Thermodynamic and Economic Performance Assessment of Double-Effect Absorption Chiller Systems with Series and Parallel Connections

Abstract

Absorption cooling technologies converting excess heat and renewable heat resources to cooling energy have shown progress in recent years. In this study, two 400 kW LiBr solution absorption chiller types with series and parallel connected are analyzed over a range of parameter values to better understand their applicability for different uses. Thermodynamic models for the components were constructed and validated. The performance of the chillers related to heat transfer, energy, exergy, and economy performance was comprehensively analyzed.

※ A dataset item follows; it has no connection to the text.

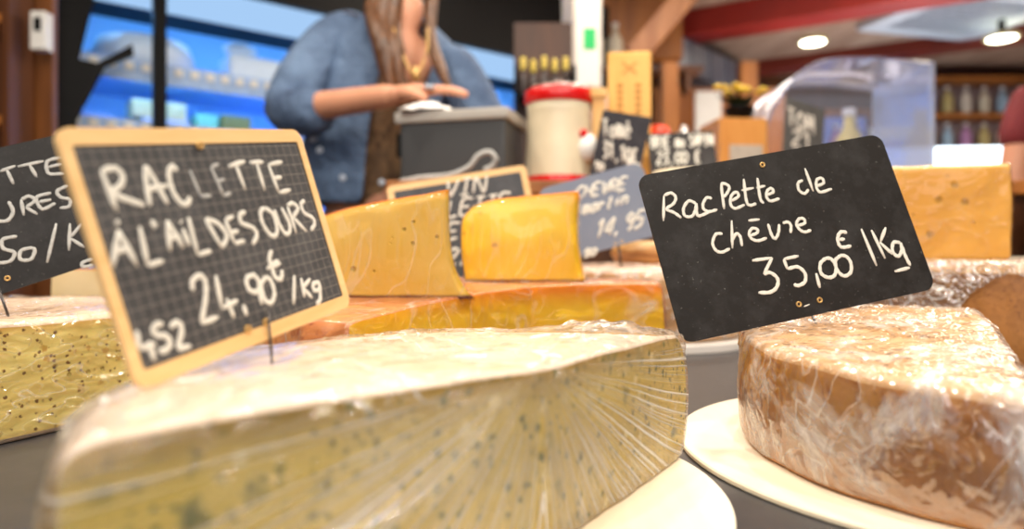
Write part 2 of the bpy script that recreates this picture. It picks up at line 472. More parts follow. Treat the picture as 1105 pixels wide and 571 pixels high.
# boards
m_board = wood('pale_birch', srgb(238, 222, 192), srgb(248, 238, 218), 9, (1, .12, 1), .55)
def disc_board(cx, cy, r, label, th=.004, z=T, mm=None):
    bm = BM(); lathe(bm, [(r-.001, 0), (r, .001), (r, th-.001), (r-.001, th)], 96)
    o = obj('cheese_board', bm, mm or m_board, None, loc=(cx, cy, z))
    return tag(o, label, 'board', 'thin round cheese boards')
disc_board(-.053, .385, .17, 'thin pale round wooden board under the herb cheese in front')
disc_board(.31, .46, .193, 'thin pale round wooden board under the wrapped goat wheel')
disc_board(.20, 1.10, .185, 'white round board behind the black sign, under the far stacked cheese', .012, T, plain('white_board', srgb(240, 236, 230), .4, vary=.03))

# ================================================================== CHEESES
# --- herb half wheel in front
herb = paste('herb_paste', srgb(232, 208, 108), srgb(212, 188, 92),
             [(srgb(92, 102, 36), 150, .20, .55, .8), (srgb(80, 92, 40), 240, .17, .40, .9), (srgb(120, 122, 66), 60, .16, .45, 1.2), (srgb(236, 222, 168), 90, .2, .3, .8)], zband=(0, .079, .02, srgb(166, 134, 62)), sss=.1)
hr = rindm('cream_rind', srgb(212, 194, 176), srgb(228, 212, 196), srgb(196, 174, 150), 18, .45, .15, .3)
hrs = rindm('cream_side_rind', srgb(168, 138, 84), srgb(196, 170, 112), srgb(140, 110, 64), 22, .5, .3)
M0 = (.012, .300)
A0 = (-.121, .184); R0 = (.110, .442)
out = [(A0[0], A0[1], 'cut')]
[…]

The operating performance was investigated by considering the external variables, including inlet cooling water, chilled water, and inlet steam temperatures and the solution allocation ratio. The results indicate that the parallel connected chiller reaches higher energy and exergy performance than the series-connected chiller, but the heat transfer and economic performance was lower. The coefficient of performance and the exergy efficiency of the parallel chiller were for the reference system 1.30 and 24.42%, respectively. Except for the exergy efficiency, the inlet steam and inlet chilled water temperature had positive impact on the heat transfer, energy, and economic performance, while the inlet cooling water temperature trends the opposite. The sensitivity analysis on solution allocation ratio showed that a higher ratio decreases the heat transfer and economic performance, but considering the energy and exergy performance, a suitable allocation ratio would be 0.54.